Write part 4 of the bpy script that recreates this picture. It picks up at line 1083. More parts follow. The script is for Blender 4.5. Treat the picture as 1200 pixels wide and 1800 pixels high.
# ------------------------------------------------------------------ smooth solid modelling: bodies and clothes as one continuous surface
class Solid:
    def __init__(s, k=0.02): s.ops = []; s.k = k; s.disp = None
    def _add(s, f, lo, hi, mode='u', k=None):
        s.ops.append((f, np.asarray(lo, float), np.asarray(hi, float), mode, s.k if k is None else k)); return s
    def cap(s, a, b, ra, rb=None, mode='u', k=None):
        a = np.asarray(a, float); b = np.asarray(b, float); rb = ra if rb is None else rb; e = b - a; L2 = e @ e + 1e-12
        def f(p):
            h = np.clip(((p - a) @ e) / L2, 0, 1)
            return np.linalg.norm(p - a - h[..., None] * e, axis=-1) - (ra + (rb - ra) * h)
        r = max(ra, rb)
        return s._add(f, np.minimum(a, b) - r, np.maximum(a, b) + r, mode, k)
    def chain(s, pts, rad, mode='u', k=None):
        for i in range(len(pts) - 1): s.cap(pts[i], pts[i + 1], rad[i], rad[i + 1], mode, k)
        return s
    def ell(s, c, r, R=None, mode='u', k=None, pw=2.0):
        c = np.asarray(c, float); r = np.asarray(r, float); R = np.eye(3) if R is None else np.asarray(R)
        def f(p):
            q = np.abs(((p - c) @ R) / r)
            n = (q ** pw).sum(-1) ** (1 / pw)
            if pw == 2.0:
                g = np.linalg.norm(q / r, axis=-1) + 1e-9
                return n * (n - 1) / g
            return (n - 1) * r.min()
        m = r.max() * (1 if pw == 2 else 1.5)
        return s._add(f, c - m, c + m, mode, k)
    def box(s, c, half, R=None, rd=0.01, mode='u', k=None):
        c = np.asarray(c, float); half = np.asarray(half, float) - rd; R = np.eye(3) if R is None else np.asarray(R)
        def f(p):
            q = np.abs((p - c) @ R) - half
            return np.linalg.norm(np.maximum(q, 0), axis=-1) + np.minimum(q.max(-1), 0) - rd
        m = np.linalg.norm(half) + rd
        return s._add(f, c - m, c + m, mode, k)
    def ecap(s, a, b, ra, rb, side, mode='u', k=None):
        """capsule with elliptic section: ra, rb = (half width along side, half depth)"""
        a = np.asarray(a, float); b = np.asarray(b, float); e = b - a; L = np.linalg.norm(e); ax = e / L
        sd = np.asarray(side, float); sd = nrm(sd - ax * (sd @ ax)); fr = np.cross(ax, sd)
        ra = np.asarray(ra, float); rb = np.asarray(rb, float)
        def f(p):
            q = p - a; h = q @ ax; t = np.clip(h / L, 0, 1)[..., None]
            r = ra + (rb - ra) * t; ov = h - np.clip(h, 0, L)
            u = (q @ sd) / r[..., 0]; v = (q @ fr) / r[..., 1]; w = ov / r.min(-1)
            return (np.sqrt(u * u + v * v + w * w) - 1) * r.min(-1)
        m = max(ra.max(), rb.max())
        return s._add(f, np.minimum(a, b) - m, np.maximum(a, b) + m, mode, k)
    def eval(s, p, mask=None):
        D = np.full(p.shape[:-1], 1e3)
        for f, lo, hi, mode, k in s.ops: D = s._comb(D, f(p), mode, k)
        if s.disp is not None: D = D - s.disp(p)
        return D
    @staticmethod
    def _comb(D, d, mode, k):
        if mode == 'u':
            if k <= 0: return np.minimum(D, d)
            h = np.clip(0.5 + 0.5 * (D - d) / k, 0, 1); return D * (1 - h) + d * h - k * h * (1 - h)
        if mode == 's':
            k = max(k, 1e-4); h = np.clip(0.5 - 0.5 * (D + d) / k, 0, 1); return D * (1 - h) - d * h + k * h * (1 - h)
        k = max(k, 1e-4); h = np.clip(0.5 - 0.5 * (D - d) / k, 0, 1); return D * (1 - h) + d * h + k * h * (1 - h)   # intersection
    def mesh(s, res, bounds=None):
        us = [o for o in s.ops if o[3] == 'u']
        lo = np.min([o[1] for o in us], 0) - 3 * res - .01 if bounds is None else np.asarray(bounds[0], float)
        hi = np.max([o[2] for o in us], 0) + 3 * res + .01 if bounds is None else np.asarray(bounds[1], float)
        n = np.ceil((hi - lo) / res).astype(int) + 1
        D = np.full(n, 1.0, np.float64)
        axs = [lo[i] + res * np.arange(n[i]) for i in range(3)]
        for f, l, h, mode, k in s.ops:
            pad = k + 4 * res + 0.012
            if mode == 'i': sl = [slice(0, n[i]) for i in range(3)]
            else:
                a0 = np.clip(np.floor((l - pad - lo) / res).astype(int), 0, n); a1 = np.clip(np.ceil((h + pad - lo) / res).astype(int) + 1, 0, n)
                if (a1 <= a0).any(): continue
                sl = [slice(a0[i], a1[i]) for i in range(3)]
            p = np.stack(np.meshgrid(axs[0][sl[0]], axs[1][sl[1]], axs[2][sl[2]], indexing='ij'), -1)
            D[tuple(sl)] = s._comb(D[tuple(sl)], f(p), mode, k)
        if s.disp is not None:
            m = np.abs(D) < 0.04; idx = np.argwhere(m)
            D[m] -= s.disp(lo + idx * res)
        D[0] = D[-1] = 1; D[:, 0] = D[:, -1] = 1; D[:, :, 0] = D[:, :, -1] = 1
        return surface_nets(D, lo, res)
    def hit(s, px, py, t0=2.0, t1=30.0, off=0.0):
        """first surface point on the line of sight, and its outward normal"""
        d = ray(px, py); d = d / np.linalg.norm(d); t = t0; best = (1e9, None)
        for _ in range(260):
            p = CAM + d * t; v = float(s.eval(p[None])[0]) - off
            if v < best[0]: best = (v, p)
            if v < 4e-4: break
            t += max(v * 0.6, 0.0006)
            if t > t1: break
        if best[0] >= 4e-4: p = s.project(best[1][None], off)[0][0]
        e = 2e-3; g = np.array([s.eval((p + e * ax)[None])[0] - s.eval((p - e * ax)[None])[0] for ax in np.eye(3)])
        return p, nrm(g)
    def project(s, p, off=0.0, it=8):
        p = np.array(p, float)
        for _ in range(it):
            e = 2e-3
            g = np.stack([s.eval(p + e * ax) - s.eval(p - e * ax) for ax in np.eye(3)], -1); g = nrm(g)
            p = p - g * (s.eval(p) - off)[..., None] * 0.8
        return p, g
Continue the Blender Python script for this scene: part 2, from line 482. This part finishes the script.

[Your goal]
Check each line of the records for the word "this" and extract those that contain it.

[Solution]
Write part 4 of the bpy script that recreates this picture. It picks up at line 1083. More parts follow. The script is for Blender 4.5. Treat the picture as 1200 pixels wide and 1800 pixels high.
Continue the Blender Python script for this scene: part 2, from line 482. This part finishes the script.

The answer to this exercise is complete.